Не умел он справиться с другим - с боязнью показать написанное Максу Борну или послать Нильсу Бору. Первый в духе геттингенской школы всегда требовал надежной математической строгости. Второй в духе школы копенгагенской - надежной физической обоснованности. (Так говорил историкам сам Гейзенберг.) А тут еще недоставало ни того, ни другого. Но все–таки хотелось чужого глаза и дружеской критики.
В начале июля он отправил свою работу Вольфгангу Паули в Гамбург. В его взбудораженной душе звучало нечто похожее на эренфестовский мотив: "Разве мы с тобою, старый приятель, еще не достаточно молоды, чтобы позволить себе сделать глупость?"
Суд Паули на сей раз оказался милостивым. Это тем более примечательно, что он, со своей стороны, вовсе не целиком разделял взгляды старого приятеля.
"Есть в атомном мире гораздо больше наблюдаемых величин, чем это снилось гейзенберговской философии".
Так впоследствии выразил точку зрения Паули ассистент Бора Леон Розенфельд. Что же обольстило непримиримейшего критика?

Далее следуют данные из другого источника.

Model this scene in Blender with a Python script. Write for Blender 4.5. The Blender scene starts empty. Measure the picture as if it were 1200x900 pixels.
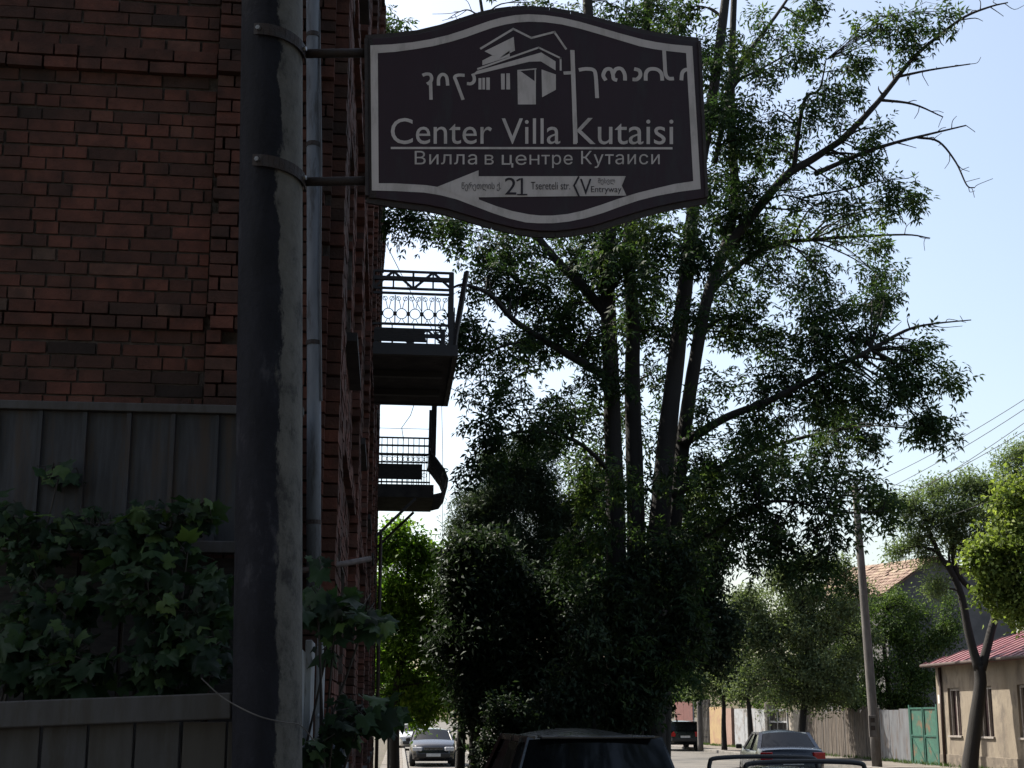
import bpy, math, random
import numpy as np
from mathutils import Vector, Matrix

R = math.radians
scene = bpy.context.scene
COL = scene.collection
rng = np.random.default_rng(7)
random.seed(7)

# ------------------------------------------------------------------ camera, sky, sun, exposure
YAW, PITCH, FPX = 5.3, 10.0, 1400.0           # lens measured in pixels of a 1200 px wide photograph
CAMZ = 1.8
cam_data = bpy.data.cameras.new("camera")
cam_data.sensor_fit = 'HORIZONTAL'
cam_data.sensor_width = 36.0
cam_data.lens = 36.0 * FPX / 1200.0
cam_data.shift_y = (593 - 450) / 1200.0
cam_data.clip_start = 0.05
cam_data.clip_end = 3000
cam = bpy.data.objects.new("camera", cam_data)
cam.location = (0, 0, CAMZ)
cam.rotation_euler = (R(90 + PITCH), 0, R(-YAW))
COL.objects.link(cam)
scene.camera = cam

SUN_EL, SUN_AZ = 52.0, -48.0                   # azimuth from +Y (up the street), negative = to the left
world = bpy.data.worlds.new("World")
scene.world = world
world.use_nodes = True
wn = world.node_tree
sky = wn.nodes.new("ShaderNodeTexSky")
sky.sky_type = 'NISHITA'
sky.sun_disc = False
sky.sun_elevation = R(SUN_EL)
sky.sun_rotation = R(SUN_AZ)
sky.altitude = 100
sky.air_density = 1.3
sky.dust_density = 3.2
sky.ozone_density = 0.7
bg = wn.nodes["Background"]
bg.inputs["Strength"].default_value = 0.10
hazy = wn.nodes.new("ShaderNodeMix"); hazy.data_type = 'RGBA'; hazy.blend_type = 'MULTIPLY'; hazy.inputs[0].default_value = 1.0
hazy.inputs[7].default_value = (1.0, 0.985, 0.97, 1)
hs_ = wn.nodes.new("ShaderNodeHueSaturation"); hs_.inputs["Saturation"].default_value = 0.88
wn.links.new(sky.outputs[0], hs_.inputs["Color"])
wn.links.new(hs_.outputs[0], hazy.inputs[6])
wn.links.new(hazy.outputs[2], bg.inputs[0])
sun_data = bpy.data.lights.new("sun", 'SUN')
sun_data.energy = 4.8
sun_data.angle = R(0.5)
sun_data.color = (1.0, 0.94, 0.84)
sun = bpy.data.objects.new("sun", sun_data)
sun.location = (-20, 25, 40)
to_sun = Vector((math.sin(R(SUN_AZ)) * math.cos(R(SUN_EL)), math.cos(R(SUN_AZ)) * math.cos(R(SUN_EL)), math.sin(R(SUN_EL))))
sun.rotation_euler = to_sun.to_track_quat('Z', 'Y').to_euler()
COL.objects.link(sun)

vs = scene.view_settings
scene.display_settings.display_device = 'sRGB'
vs.view_transform = 'Standard'
vs.look = 'None'
vs.exposure = 1.28
vs.gamma = 1.0
scene.cycles.use_denoising = True
scene.cycles.max_bounces = 8
scene.cycles.transparent_max_bounces = 8

# ------------------------------------------------------------------ placing things: pixel of the photograph at a depth -> point of the street
_a, _t = R(YAW), R(PITCH)
_fw = np.array([math.sin(_a) * math.cos(_t), math.cos(_a) * math.cos(_t), math.sin(_t)])
_rt = np.array([math.cos(_a), -math.sin(_a), 0.0])
_up = np.cross(_rt, _fw)
CAMP = np.array([0, 0, CAMZ])

def ray(px, py):
    return _fw * FPX + _rt * (px - 600) + _up * (593 - py)
def P(px, py, Y):
    d = ray(px, py)
    return CAMP + d * (Y / d[1])

# ------------------------------------------------------------------ objects, tags, mesh builder
def tag(o, label=None, cat=None, group=None, kind=None):
    if label: o["label"] = label
    if cat: o["category"] = cat
    if group: o["group"] = group
    if kind: o["kind"] = kind
    return o

def thing(name, label, cat, loc=(0, 0, 0), rz=0.0, group=None):
    o = bpy.data.objects.new(name, None)
    o.empty_display_size = 0.2
    o.location = loc
    o.rotation_euler = (0, 0, rz)
    COL.objects.link(o)
    return tag(o, label, cat, group)

def copy_tree(o, parent=None):
    c = o.copy()
    COL.objects.link(c)
    if parent is not None:
        c.parent = parent
    for ch in list(o.children):
        copy_tree(ch, c)
    return c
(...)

А то обольстило, что Гейзенберг отважился на полный разрыв с традициями классического описания движений в микромире! Паули увидел пролом в тупике. И у него тотчас пропала зависть к участи комика в кино. Осенью 25–го года он написал Кронигу иные слова, чем весной: "Механика Гейзенберга вернула мне радость жизни и надежду".
Ну а нам как понять, откуда черпала эта механика истинность, если явно не было истинности в исходной позиции геттингенского доцента? Он ведь не собирался считаться с двойственностью микрокентавров. На иной лад, чем цюрихский профессор, но тоже не собирался. Тому претило думать о корпускулярности волн, а ему - о волнообразности частиц.
На счастье, и тут отдавалась лишь дань одностороннему натурфилософскому пристрастью. А самой природе и Гейзенберг не изменял. Изгоняя волны, он держал в уме "кое–что колеблющееся" в атоме: без этого не имели физического смысла частоты и амплитуды. А где колебания, там и волны. Это образы–близнецы. Оба знаменуют непрерывную периодичность. Стало быть, в дополнение к прерывистости квантовых скачков прокрадывалась в построение Гейзенберга и черта непрерывности.